■ STORED ROWS:
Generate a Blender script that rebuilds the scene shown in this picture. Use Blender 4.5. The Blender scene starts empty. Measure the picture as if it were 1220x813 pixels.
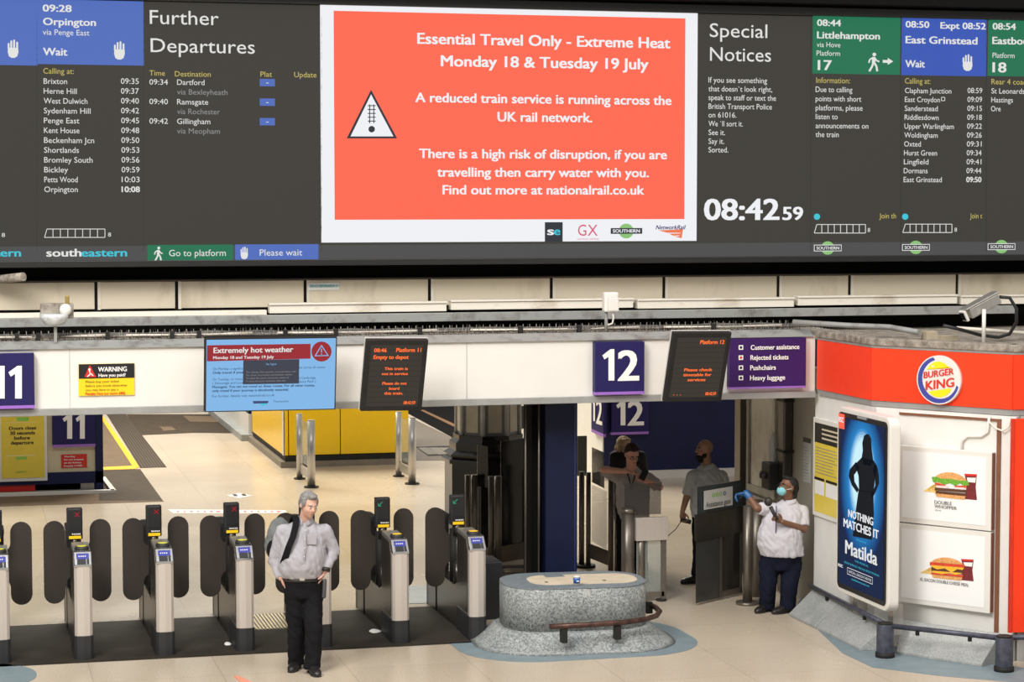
import bpy, bmesh, math, random
from mathutils import Vector, Matrix, noise
random.seed(4)
C = bpy.context.scene.collection
PI = math.pi

# ------------------------------------------------------------------ camera
FPX, PW, PH, HC = 2600.0, 1220, 813, 4.47
YAW, PIT = math.radians(14.35), math.atan(166.5 / 2600)
cd = bpy.data.cameras.new('camera'); cam = bpy.data.objects.new('camera', cd); C.objects.link(cam)
cam.location = (0, 0, HC); cam.rotation_euler = (PI / 2 - PIT, 0, -YAW)
cd.sensor_width = 36; cd.lens = FPX / PW * 36; cd.clip_end = 300
bpy.context.scene.camera = cam

# ------------------------------------------------------------------ world, lights, exposure
sc = bpy.context.scene
sc.view_settings.view_transform = 'Standard'; sc.view_settings.look = 'None'
sc.view_settings.gamma = 1; sc.view_settings.exposure = 0.0
w = bpy.data.worlds.new('station_daylight'); sc.world = w; w.use_nodes = True
w.node_tree.nodes['Background'].inputs[0].default_value = (1.0, 0.965, 0.90, 1)
w.node_tree.nodes['Background'].inputs[1].default_value = 0.42


def area(name, loc, target, sx, sy, power, col):
    l = bpy.data.lights.new(name, 'AREA'); l.shape = 'RECTANGLE'; l.size = sx; l.size_y = sy
    l.energy = power; l.color = col
    o = bpy.data.objects.new(name, l); C.objects.link(o); o.location = loc
    o.rotation_euler = (Vector(target) - Vector(loc)).to_track_quat('-Z', 'Y').to_euler()
    return o


area('roof_skylight', (-6, 8, 14), (5, 21, 1.5), 6, 6, 2900, (1.0, 0.97, 0.92))
area('concourse_roof_glazing', (4, 12, 15), (5, 20, 0), 22, 10, 2500, (1.0, 0.97, 0.93))
area('platform_skylight', (4, 42, 13), (4, 33, 0), 12, 6, 4700, (1.0, 0.93, 0.80))


# ------------------------------------------------------------------ pixel -> place helpers (pinhole of the photo)
_f = Vector((math.sin(YAW) * math.cos(PIT), math.cos(YAW) * math.cos(PIT), -math.sin(PIT)))
_r = Vector((math.cos(YAW), -math.sin(YAW), 0)); _u = _r.cross(_f)


def ray(x, y): return _f + _r * ((x - PW / 2) / FPX) + _u * (-(y - PH / 2) / FPX)


def at(x, y, Y):
    d = ray(x, y); t = Y / d.y; return Vector((d.x * t, Y, HC + d.z * t))


def gz(x, y, z=0.0):
    d = ray(x, y); t = (z - HC) / d.z; return Vector((d.x * t, d.y * t, z))


def atX(x, y, X):
    d = ray(x, y); t = X / d.x; return Vector((X, d.y * t, HC + d.z * t))


# ------------------------------------------------------------------ materials
_m = {}


def mat(name, col, rough=0.5, metal=0.0, vary=0.12, scale=6.0, emit=0.0, alpha=1.0, bump=0.0, trans=0.0, spec=0.5, stretch=None):
    if name in _m: return _m[name]
    m = bpy.data.materials.new(name); m.use_nodes = True; n = m.node_tree.nodes; l = m.node_tree.links
    b = n['Principled BSDF']
    b.inputs['Roughness'].default_value = rough; b.inputs['Metallic'].default_value = metal
    b.inputs['Specular IOR Level'].default_value = spec
    if trans: b.inputs['Transmission Weight'].default_value = trans
    if alpha < 1: b.inputs['Alpha'].default_value = alpha
    c4 = (*col, 1)
    if emit:
        b.inputs['Specular IOR Level'].default_value = 0; b.inputs['Roughness'].default_value = 1
        b.inputs['Base Color'].default_value = (0.01, 0.01, 0.01, 1)
        b.inputs['Emission Color'].default_value = c4; b.inputs['Emission Strength'].default_value = emit
    else:
        tc = n.new('ShaderNodeTexCoord'); mp = n.new('ShaderNodeMapping'); l.new(tc.outputs['Object'], mp.inputs['Vector'])
        if stretch: mp.inputs['Scale'].default_value = stretch
        nz = n.new('ShaderNodeTexNoise'); nz.inputs['Scale'].default_value = scale; nz.inputs['Detail'].default_value = 5
        l.new(mp.outputs['Vector'], nz.inputs['Vector'])
        cr = n.new('ShaderNodeValToRGB'); l.new(nz.outputs['Fac'], cr.inputs['Fac'])
        cr.color_ramp.elements[0].position = 0.3; cr.color_ramp.elements[1].position = 0.7
        cr.color_ramp.elements[0].color = (*[c * (1 - vary) for c in col], 1)
        cr.color_ramp.elements[1].color = (*[min(1, c * (1 + vary)) for c in col], 1)
        l.new(cr.outputs['Color'], b.inputs['Base Color'])
        if bump:
            bp = n.new('ShaderNodeBump'); bp.inputs['Strength'].default_value = bump; bp.inputs['Distance'].default_value = 0.01
            l.new(nz.outputs['Fac'], bp.inputs['Height']); l.new(bp.outputs['Normal'], b.inputs['Normal'])
    _m[name] = m
    return m


def floor_mat():
    m = bpy.data.materials.new('cream_terrazzo'); m.use_nodes = True; n = m.node_tree.nodes; l = m.node_tree.links
    b = n['Principled BSDF']
    tc = n.new('ShaderNodeTexCoord')
    n1 = n.new('ShaderNodeTexNoise'); n1.inputs['Scale'].default_value = 0.35; n1.inputs['Detail'].default_value = 6
    n2 = n.new('ShaderNodeTexNoise'); n2.inputs['Scale'].default_value = 60; n2.inputs['Detail'].default_value = 2
    br = n.new('ShaderNodeTexBrick'); br.offset = 0; br.inputs['Scale'].default_value = 1.0
    br.inputs['Brick Width'].default_value = 1.2; br.inputs['Row Height'].default_value = 1.2
    br.inputs['Mortar Size'].default_value = 0.006; br.inputs['Mortar Smooth'].default_value = 0.3
    br.inputs['Color1'].default_value = (1, 1, 1, 1); br.inputs['Color2'].default_value = (.96, .955, .95, 1)
    br.inputs['Mortar'].default_value = (.78, .77, .75, 1)
    for x in (n1, n2, br): l.new(tc.outputs['Object'], x.inputs['Vector'])
    cr = n.new('ShaderNodeValToRGB'); l.new(n1.outputs['Fac'], cr.inputs['Fac'])
    cr.color_ramp.elements[0].position = .3; cr.color_ramp.elements[1].position = .7
    cr.color_ramp.elements[0].color = (.55, .465, .36, 1); cr.color_ramp.elements[1].color = (.65, .56, .44, 1)
    c2 = n.new('ShaderNodeValToRGB'); l.new(n2.outputs['Fac'], c2.inputs['Fac'])
    c2.color_ramp.elements[0].color = (.84, .83, .82, 1); c2.color_ramp.elements[1].color = (1, 1, 1, 1)
    c2.color_ramp.elements[0].position = .35; c2.color_ramp.elements[1].position = .55
    m1 = n.new('ShaderNodeMixRGB'); m1.blend_type = 'MULTIPLY'; m1.inputs[0].default_value = 1
    m2 = n.new('ShaderNodeMixRGB'); m2.blend_type = 'MULTIPLY'; m2.inputs[0].default_value = 1
    l.new(cr.outputs[0], m1.inputs[1]); l.new(c2.outputs[0], m1.inputs[2]); l.new(m1.outputs[0], m2.inputs[1]); l.new(br.outputs[0], m2.inputs[2])
    l.new(m2.outputs[0], b.inputs['Base Color'])
    rr = n.new('ShaderNodeMapRange'); rr.inputs[3].default_value = .16; rr.inputs[4].default_value = .36
    l.new(n1.outputs['Fac'], rr.inputs[0]); l.new(rr.outputs[0], b.inputs['Roughness'])
    return m


def granite_mat(name, a, c, scale=70):
    m = bpy.data.materials.new(name); m.use_nodes = True; n = m.node_tree.nodes; l = m.node_tree.links
    b = n['Principled BSDF']; b.inputs['Roughness'].default_value = .55
    tc = n.new('ShaderNodeTexCoord'); v = n.new('ShaderNodeTexVoronoi'); v.inputs['Scale'].default_value = scale
    nz = n.new('ShaderNodeTexNoise'); nz.inputs['Scale'].default_value = 3; nz.inputs['Detail'].default_value = 8
    l.new(tc.outputs['Object'], v.inputs['Vector']); l.new(tc.outputs['Object'], nz.inputs['Vector'])
    cr = n.new('ShaderNodeValToRGB'); l.new(v.outputs['Color'], cr.inputs['Fac'])
    cr.color_ramp.elements[0].color = (*a, 1); cr.color_ramp.elements[1].color = (*c, 1)
    mx = n.new('ShaderNodeMixRGB'); mx.blend_type = 'MULTIPLY'; mx.inputs[0].default_value = 1
    c2 = n.new('ShaderNodeValToRGB'); l.new(nz.outputs['Fac'], c2.inputs['Fac'])
    c2.color_ramp.elements[0].position = .3; c2.color_ramp.elements[0].color = (.72, .74, .75, 1); c2.color_ramp.elements[1].position = .65
    l.new(cr.outputs[0], mx.inputs[1]); l.new(c2.outputs[0], mx.inputs[2]); l.new(mx.outputs[0], b.inputs['Base Color'])
    bp = n.new('ShaderNodeBump'); bp.inputs['Strength'].default_value = .25; bp.inputs['Distance'].default_value = .004
    l.new(v.outputs['Distance'], bp.inputs['Height']); l.new(bp.outputs[0], b.inputs['Normal'])
    return m


def dirt_reflection_mat(name, clean, dirt, lo=.45, hi=.62, scale=5, rough=.7, stretch=(1, 1, 1)):  # second tone is dirt; on the booth pane it paints reflections
    m = bpy.data.materials.new(name); m.use_nodes = True; n = m.node_tree.nodes; l = m.node_tree.links
    b = n['Principled BSDF']; b.inputs['Roughness'].default_value = rough
    tc = n.new('ShaderNodeTexCoord'); mp = n.new('ShaderNodeMapping'); mp.inputs['Scale'].default_value = stretch
    nz = n.new('ShaderNodeTexNoise'); nz.inputs['Scale'].default_value = scale; nz.inputs['Detail'].default_value = 9; nz.inputs['Roughness'].default_value = .65
    l.new(tc.outputs['Object'], mp.inputs[0]); l.new(mp.outputs[0], nz.inputs['Vector'])
    cr = n.new('ShaderNodeValToRGB'); l.new(nz.outputs['Fac'], cr.inputs['Fac']); l.new(cr.outputs[0], b.inputs['Base Color'])
    cr.color_ramp.elements[0].position = lo; cr.color_ramp.elements[0].color = (*clean, 1)
    cr.color_ramp.elements[1].position = hi; cr.color_ramp.elements[1].color = (*dirt, 1)
    return m


M_floor = floor_mat()
M_white = mat('white_panel', (.74, .72, .68), .45, vary=.03, scale=2)
M_lip = mat('grey_lip', (.30, .30, .29), .4, vary=.1)
M_black = mat('matt_black', (.005, .005, .005), .9, vary=.1, spec=.1)
M_dark = mat('dark_paint', (.022, .021, .020), .6, spec=.2)
M_steel = mat('brushed_steel', (.52, .50, .47), .32, .75, vary=.06, scale=30, stretch=(1, 1, .05))
M_steelf = mat('front_steel', (.60, .54, .49), .42, .35, vary=.05, scale=30, stretch=(8, 1, .05))
M_steeld = mat('dark_steel', (.075, .066, .058), .30, .7, vary=.12, scale=12, stretch=(1, 1, .2))
M_bronze = mat('bronze_steel', (.20, .175, .15), .38, .7, vary=.08)
M_chrome = mat('chrome', (.66, .66, .68), .16, .95, vary=.03)
M_rubber = mat('black_rubber', (.022, .022, .024), .55)
M_paddle = mat('brown_black_paddle', (.036, .027, .021), .6, vary=.12, scale=3)
M_glass = mat('smoked_glass', (.012, .011, .011), .12, alpha=.85, vary=0, spec=.3)
M_clear = mat('clear_glass', (.45, .50, .47), .06, alpha=.28, vary=0)
M_navy = mat('navy_paint', (.007, .011, .060), .5, spec=.3, vary=.12, scale=3)
M_signblue = mat('sign_blue', (.016, .012, .088), .5, vary=.04, spec=.25)
M_purple = mat('sign_purple', (.30, .13, .52), .4, vary=.02)
M_beige = dirt_reflection_mat('beige_panel', (.72, .64, .50), (.50, .42, .30), .56, .80, 2.2, .6, (1, 1, .35))
M_ledge = dirt_reflection_mat('dusty_ledge', (.36, .32, .275), (.15, .125, .10), .42, .62, 9, .9)
M_zinc = dirt_reflection_mat('zinc_tray', (.30, .305, .295), (.16, .15, .14), .5, .7, 6, .55)
M_trunk = dirt_reflection_mat('cream_trunking', (.76, .71, .62), (.45, .37, .27), .58, .75, 3, .55, (.5, 1, 1))
M_granite = granite_mat('grey_granite', (.11, .125, .13), (.50, .52, .51))
M_kerb = granite_mat('kerb_concrete', (.27, .28, .275), (.50, .51, .50), 120)
M_ring = mat('blue_grey_resin', (.20, .26, .29), .45, vary=.1)
M_cream = mat('cream_inlay', (.66, .57, .43), .5, vary=.1)
M_red = mat('shop_red', (.92, .050, .012), .45, vary=.03, spec=.3)
M_yel = mat('kiosk_yellow', (.98, .62, .004), .28, vary=.02)
M_beigew = mat('beige_wall', (.36, .33, .27), .5, vary=.08, scale=2)


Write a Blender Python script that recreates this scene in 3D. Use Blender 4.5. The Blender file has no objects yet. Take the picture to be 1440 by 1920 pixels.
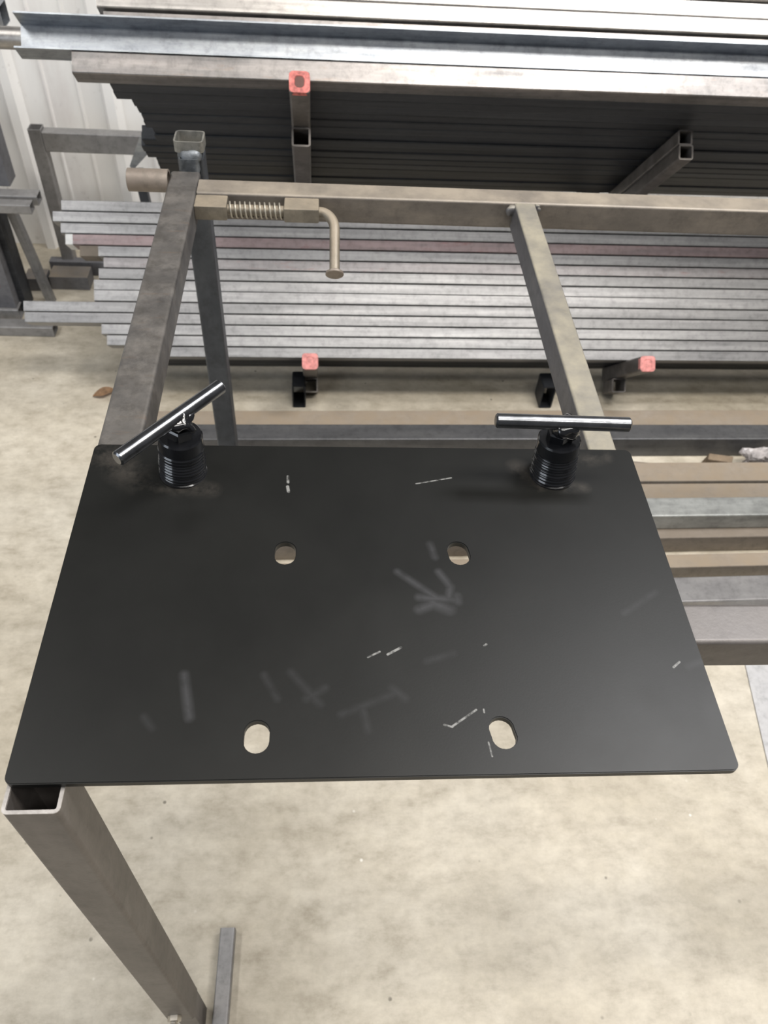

■ SET EXERCISE: Return, unchanged, the lines from the first line of the material through the line that holds "PI = math.pi", inclusive, omitting pictures.

■ SOLUTION FOR THIS EXERCISE:
Generate a Blender script that rebuilds the scene shown in this picture. Use Blender 4.5. The Blender scene starts empty. Measure the picture as if it were 1220x813 pixels.
import bpy, bmesh, math, random
from mathutils import Vector, Matrix, noise
random.seed(4)
C = bpy.context.scene.collection
PI = math.pi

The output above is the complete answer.